LA FE DEL REGISTRADOR

Anuestro presidente se le antoja ahora ejercer no de lo que es, sino de notario. Claro que, a quién no, y es que no está la patria para anotarla a su nombre ni aún en el registro de los mandatos presidenciales. Está más para limitarse a levantar acta de su estado y sentenciar cual fedatario público: “Doy fe”. Ese fue su papel en la última comparecencia en el Congreso, cuando en el nombre de la verdad se limitó a exponer con toda crudeza la catastrófica situación por la que atraviesa el país, que llegó a calificarla de mala camino de peor.

No nos mintió y se le agradece, entendiendo que la culpa no es suya, y que en estos casos la verdad invita porque no inculpa sino que exculpa. De todos modos, y sin atender a la naturaleza de las motivaciones, no cabe sino felicitarnos porque no hay mejor diagnóstico que aquel que es.

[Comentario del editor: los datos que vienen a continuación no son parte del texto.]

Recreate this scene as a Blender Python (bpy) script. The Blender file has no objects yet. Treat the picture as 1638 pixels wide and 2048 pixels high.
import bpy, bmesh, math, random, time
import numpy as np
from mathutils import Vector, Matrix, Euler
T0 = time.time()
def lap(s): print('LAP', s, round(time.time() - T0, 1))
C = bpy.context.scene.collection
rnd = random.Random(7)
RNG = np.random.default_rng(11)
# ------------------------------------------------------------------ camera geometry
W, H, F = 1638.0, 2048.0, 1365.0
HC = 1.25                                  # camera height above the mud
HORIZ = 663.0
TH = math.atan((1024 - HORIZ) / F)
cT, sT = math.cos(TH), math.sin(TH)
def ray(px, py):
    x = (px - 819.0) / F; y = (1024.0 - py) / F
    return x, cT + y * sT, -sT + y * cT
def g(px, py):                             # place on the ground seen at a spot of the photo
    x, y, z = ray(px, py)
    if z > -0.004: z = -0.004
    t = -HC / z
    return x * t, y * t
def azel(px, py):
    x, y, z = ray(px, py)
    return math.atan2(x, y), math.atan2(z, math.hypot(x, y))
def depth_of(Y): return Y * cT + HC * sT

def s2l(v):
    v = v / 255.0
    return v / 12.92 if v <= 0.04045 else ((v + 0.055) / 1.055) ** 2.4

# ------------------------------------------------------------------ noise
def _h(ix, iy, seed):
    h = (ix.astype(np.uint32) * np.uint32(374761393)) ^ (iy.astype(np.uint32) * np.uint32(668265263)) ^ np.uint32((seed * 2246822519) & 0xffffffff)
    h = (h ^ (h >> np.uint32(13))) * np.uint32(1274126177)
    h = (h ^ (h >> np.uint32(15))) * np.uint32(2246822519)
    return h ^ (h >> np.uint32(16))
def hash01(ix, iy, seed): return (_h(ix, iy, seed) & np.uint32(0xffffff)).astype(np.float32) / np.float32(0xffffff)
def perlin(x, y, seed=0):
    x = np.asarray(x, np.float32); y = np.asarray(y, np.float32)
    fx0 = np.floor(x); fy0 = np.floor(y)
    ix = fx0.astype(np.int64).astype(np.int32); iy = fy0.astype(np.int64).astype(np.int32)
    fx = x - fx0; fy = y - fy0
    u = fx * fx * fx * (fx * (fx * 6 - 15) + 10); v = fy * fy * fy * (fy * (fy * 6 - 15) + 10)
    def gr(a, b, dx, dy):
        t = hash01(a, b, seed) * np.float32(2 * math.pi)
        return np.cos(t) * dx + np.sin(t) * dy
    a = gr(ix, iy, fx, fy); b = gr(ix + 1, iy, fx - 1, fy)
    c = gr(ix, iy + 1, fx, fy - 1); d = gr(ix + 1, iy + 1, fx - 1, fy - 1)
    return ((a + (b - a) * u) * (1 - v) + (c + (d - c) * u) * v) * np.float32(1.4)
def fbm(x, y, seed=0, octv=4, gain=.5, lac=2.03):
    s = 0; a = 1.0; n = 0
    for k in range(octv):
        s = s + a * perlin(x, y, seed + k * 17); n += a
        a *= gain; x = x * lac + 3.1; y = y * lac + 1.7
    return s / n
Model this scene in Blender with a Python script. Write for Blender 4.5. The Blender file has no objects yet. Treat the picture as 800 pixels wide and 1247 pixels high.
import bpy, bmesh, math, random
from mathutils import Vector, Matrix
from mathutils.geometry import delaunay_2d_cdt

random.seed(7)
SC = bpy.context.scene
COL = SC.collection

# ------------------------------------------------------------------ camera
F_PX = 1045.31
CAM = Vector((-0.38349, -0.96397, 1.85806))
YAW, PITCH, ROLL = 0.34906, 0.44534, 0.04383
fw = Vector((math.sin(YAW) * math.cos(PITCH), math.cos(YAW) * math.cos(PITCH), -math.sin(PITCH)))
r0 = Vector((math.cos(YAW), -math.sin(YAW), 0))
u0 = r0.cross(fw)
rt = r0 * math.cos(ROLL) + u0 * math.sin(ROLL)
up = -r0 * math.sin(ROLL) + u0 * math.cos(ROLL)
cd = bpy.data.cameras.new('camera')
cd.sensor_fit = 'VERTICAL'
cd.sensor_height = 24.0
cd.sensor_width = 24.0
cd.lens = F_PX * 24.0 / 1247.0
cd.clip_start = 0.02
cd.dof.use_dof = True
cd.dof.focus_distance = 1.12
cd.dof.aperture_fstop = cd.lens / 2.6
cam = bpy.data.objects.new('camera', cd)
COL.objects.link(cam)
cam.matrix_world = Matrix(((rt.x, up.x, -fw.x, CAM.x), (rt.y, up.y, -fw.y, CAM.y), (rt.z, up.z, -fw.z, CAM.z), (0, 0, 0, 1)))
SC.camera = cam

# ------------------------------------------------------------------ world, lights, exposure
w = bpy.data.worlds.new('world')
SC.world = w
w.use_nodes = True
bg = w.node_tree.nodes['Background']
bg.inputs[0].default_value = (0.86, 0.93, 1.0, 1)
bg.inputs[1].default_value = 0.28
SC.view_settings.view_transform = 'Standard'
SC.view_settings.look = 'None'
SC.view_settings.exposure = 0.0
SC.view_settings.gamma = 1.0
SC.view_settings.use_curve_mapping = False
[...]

Una obviedad, pero necesaria, porque de falsos diagnósticos y delirantes brotes verdes estábamos ya hartos.

De todos modos, hay que recordarle que su obligación está más en la línea de su vocación registradora que en la notarial. Es decir, que el mandato de las urnas le obliga no a levantar acta sino a asentar en los libros ministeriales correspondientes y de acuerdo con su cargo las oportunas medidas que se han de tomar para solucionar la grave crisis que sufrimos, y que va camino de terminar no sólo con el bienestar sino con el Estado. Y es que la fe, se diga lo que se diga, no es nunca una solución.